Re: Florida State Seminoles
Posted: Mon Apr 08, 2013 1:36 pm
by Saint
the problem is that local gov'ts have to use property taxes to pay for shit that is far more vital to the average American. if the state and the feds shared their loot, the locals wouldn't have to hit you for something you already own.
while there are those who may disagree, my experience is that local gov't is far more likely to steal your wife and run your life and waste your money.
Re: Florida State Seminoles
Posted: Mon Apr 08, 2013 2:04 pm
by Owlman
eCat wrote:if it were up to me, I'd probably compromise on a lean but no forfeit rule.
I have no problem with someone losing a house because they didn't pay a mortgage, but I have a serious problem with someone losing their home because they couldn't pay taxes that were either assessed or voted on and applied to them.
I would just require that a home/land cannot be sold (but it can be inherited) until all leans are addressed but as long as it is your primary residence or farm, you cannot lose it to taxes.
My FIL (age 83) family home still has his father's name on the deed.
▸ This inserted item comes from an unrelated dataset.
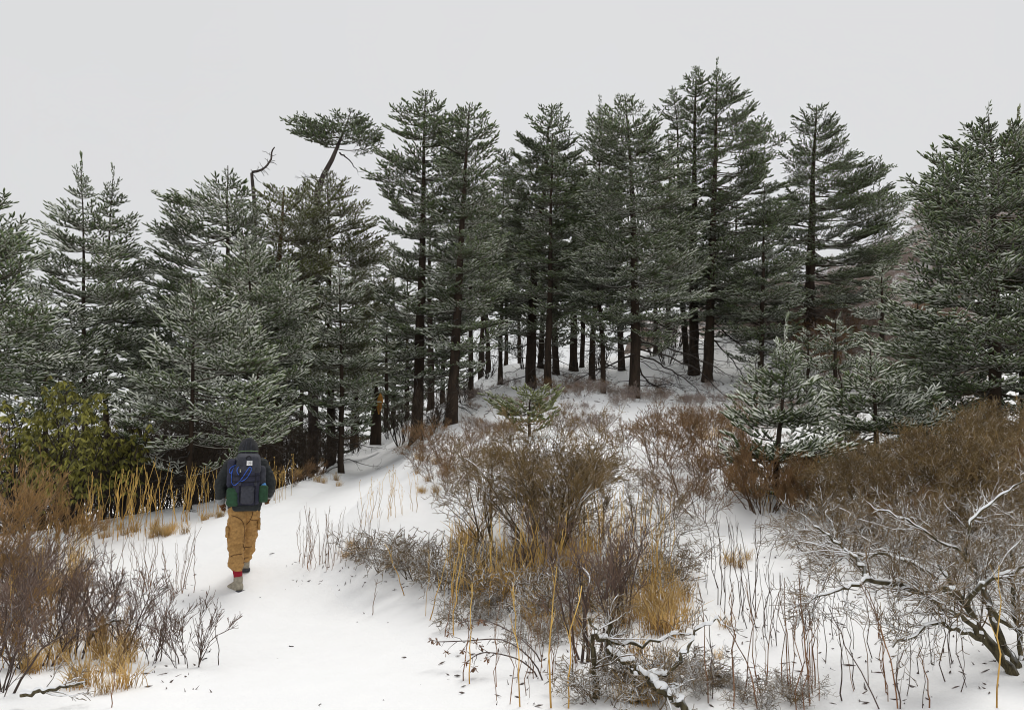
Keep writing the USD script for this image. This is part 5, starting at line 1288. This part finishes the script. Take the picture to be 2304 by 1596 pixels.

His father died in 1934. Your presumption is that homes go up for sale. For many homes, there aren't sales. How long you going to keep a lean? Don't pay your property taxes, that's some kids school supplies. That's the potholes in the street. That the man who is picking up your trash. Hell, why pay the taxes, if it's going to be a meaningless lien. Just keep it until I decide to sale the sucker, if I ever do, then just pay it from the sale (some 30 years later). Now multiply that by everybody in the city.
The number one reason people don't pay their property taxes is their children don't pay them when the parents die.